By the way this is unsound if T is not valid for all byte patterns (for read_native) or if it T contains padding/uninitialized bytes (for write_native)
For context, I'm using the functions to send data over a named pipes between two processes on the same host (not over the network between different hosts or code versions). I simply want to copy the memory from one memory space to another. Are you specifically referring to attack vectors using the padded regions for memory infiltration and exfiltration between memory spaces? Otherwise I'm not sure I know what you mean.
arbitrary T can contain pointers or have an alignment larger than 1. Reading from an unaligned pointer is UB.
So the functions should be unsafe and have preconditions. Or you can use crates like bytemuck which have traits for types that are safe to convert from/to arbitrary bytes.
I though that the Sized trait ensured that the size must be know at compile time (i.e. the type can not contain dynamically sized contents such as pointers?) and the Copy trait ensures that the data can be shallow copied. Is this not true?
I did not explicitly think about aligned types, but that makes sense. I'm reading the docs about it now, thanks for the direction.
I though that the Sized trait ensured that the size must be know at compile time (i.e. the type can not contain dynamically sized contents such as pointers?)
Pointers and references are sized, fat pointers can point to dynamically sized data, but the pointer itself has a known size.
and the Copy trait ensures that the data can be shallow copied. Is this not true?
Copy does not ensure that arbitrary bit patterns are valid for a type. 0x03 is not valid for a bool, but it's valid for u8.
Pointers and references are sized, fat pointers can point to dynamically sized data, but the pointer itself has a known size.
I see, I was worried you were going to say something like that. Thank you, I will have a look at preconditions.
Copy does not ensure that arbitrary bit patterns are valid for a type. 0x03 is not valid for a bool, but it's valid for u8.

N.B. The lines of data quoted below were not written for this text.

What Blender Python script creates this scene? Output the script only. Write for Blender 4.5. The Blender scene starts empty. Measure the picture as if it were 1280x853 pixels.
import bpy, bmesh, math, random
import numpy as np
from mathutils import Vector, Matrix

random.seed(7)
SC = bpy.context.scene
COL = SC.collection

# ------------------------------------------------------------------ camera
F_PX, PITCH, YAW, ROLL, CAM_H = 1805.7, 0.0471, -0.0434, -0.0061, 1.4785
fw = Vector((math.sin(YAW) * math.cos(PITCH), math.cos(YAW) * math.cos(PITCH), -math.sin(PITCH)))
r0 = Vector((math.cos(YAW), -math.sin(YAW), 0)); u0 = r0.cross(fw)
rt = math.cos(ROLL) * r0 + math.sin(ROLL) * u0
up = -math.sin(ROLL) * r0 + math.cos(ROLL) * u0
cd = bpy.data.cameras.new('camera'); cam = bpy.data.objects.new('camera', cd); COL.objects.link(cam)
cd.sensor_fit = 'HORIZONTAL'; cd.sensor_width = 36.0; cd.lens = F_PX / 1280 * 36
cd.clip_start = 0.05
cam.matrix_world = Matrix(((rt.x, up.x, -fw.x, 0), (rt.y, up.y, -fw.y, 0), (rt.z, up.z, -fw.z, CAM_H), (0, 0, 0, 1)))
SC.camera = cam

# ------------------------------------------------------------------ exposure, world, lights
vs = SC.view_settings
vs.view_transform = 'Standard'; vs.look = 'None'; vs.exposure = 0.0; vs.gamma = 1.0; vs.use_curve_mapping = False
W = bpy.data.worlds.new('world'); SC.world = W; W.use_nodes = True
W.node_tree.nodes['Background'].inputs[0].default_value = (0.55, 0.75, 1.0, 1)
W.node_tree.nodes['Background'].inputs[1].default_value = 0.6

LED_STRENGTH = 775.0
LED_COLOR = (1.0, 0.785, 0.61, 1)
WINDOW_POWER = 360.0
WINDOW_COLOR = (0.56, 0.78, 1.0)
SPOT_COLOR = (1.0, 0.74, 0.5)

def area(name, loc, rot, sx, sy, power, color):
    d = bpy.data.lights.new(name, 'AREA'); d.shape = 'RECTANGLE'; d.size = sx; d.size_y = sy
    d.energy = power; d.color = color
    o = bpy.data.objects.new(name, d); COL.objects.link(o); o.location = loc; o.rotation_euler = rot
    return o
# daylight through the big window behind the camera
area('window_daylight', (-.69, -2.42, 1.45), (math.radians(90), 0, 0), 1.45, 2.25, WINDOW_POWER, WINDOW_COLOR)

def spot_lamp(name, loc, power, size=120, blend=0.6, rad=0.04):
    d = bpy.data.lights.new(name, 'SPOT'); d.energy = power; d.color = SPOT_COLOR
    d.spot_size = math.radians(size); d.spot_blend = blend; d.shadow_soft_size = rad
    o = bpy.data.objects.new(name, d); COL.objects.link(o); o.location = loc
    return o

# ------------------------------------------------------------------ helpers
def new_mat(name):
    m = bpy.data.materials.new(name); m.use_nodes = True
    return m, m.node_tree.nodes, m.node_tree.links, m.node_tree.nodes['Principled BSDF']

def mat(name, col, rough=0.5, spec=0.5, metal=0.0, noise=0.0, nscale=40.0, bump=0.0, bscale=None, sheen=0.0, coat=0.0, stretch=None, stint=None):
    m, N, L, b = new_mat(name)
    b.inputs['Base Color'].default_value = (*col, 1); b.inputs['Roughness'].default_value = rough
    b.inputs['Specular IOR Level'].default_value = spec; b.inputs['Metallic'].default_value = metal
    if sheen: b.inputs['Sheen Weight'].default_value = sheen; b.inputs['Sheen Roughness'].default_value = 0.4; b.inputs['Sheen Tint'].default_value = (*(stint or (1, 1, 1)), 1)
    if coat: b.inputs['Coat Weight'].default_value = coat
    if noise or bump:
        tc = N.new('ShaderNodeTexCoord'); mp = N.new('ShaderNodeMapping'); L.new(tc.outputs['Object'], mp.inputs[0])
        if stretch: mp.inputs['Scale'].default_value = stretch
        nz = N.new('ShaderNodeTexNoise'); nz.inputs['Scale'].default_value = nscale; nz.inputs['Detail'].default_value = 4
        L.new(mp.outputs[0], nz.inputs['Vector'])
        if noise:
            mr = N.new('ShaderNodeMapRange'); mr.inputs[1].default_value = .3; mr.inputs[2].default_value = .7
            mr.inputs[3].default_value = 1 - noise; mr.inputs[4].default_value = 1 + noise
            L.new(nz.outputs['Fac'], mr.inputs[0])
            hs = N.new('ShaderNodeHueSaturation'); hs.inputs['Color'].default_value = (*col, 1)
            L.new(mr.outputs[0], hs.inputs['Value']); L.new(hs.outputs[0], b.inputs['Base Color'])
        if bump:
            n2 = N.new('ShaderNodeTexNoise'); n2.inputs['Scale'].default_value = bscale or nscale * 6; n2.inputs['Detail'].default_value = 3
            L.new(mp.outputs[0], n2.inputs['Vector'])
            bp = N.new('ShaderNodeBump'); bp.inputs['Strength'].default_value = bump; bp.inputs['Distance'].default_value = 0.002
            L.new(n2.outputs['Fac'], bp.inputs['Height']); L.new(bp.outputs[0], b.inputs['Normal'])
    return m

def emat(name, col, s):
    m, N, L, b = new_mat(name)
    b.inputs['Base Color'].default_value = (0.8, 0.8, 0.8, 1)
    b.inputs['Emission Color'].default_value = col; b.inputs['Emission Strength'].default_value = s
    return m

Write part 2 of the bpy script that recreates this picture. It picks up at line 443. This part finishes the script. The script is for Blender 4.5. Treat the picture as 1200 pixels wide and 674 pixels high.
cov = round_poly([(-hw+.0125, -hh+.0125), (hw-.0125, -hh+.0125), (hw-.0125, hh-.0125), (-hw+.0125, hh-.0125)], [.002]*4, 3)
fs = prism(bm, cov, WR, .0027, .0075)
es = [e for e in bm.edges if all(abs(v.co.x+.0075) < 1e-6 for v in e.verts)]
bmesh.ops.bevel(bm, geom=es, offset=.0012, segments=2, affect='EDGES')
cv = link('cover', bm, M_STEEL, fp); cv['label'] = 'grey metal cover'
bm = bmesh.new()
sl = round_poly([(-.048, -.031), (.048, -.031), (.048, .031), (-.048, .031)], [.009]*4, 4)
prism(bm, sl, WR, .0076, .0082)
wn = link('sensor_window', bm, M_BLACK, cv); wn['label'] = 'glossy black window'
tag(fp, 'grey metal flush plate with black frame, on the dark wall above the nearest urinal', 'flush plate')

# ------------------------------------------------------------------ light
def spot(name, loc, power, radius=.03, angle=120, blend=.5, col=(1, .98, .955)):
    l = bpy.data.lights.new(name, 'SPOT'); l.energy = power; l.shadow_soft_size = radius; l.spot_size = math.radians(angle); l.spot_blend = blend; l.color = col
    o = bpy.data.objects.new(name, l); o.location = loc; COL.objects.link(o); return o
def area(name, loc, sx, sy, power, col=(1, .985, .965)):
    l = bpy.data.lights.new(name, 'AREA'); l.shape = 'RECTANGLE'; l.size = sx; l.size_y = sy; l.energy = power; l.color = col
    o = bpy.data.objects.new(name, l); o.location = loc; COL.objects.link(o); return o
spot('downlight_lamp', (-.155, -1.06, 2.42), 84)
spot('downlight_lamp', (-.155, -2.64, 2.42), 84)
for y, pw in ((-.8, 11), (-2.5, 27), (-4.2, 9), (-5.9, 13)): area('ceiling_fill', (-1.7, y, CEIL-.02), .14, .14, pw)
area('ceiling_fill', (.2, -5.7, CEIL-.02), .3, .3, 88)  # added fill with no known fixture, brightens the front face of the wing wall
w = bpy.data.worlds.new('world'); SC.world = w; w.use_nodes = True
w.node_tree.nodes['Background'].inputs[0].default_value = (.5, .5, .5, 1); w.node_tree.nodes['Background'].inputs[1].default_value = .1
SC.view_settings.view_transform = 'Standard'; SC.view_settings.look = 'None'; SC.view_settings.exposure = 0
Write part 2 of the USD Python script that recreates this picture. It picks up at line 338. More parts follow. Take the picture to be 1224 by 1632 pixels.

This makes sense, but I'm not sure this is a problem that the language can solve. For example if the data is valid for a type, but it's not the real data, it will just mask the fault. The only time I can see this happening is if the code is broken or the memory is corrupted. In either case the only real way to deal with it would be error testing, detection and correcting algorithms or hardware (ECC RAM, Voters, etc).
Generally all documented functionality applies both in debug and release builds unless stated otherwise.
assert_eq checks equality in all builds.
If the input data is valid but incorrect, you will get an incorrect but predictable behavior. If the data is invalid, you will get undefined behavior. This is what the unsafe marker on the function distinguishes: it marks possible undefined behavior.
If the input data is valid but incorrect, you will get an incorrect but predictable behavior. If the data is invalid, you will get undefined behavior. This is what the unsafe marker on the function distinguishes: it marks possible undefined behavior.
The (Rust) language declares that putting anything other than 0 or 1 in a bool is undefined behavior. If you do that, you won't just "mask the fault", but open the door to all sort of time-travelingnasal daemons.
A way to address this in Rust is to get help from the type system in the form of traits. This is why the bytemuck crate has the AnyBitPattern trait, so that the compiler can statically check that you're not going to cast a byte to a bool.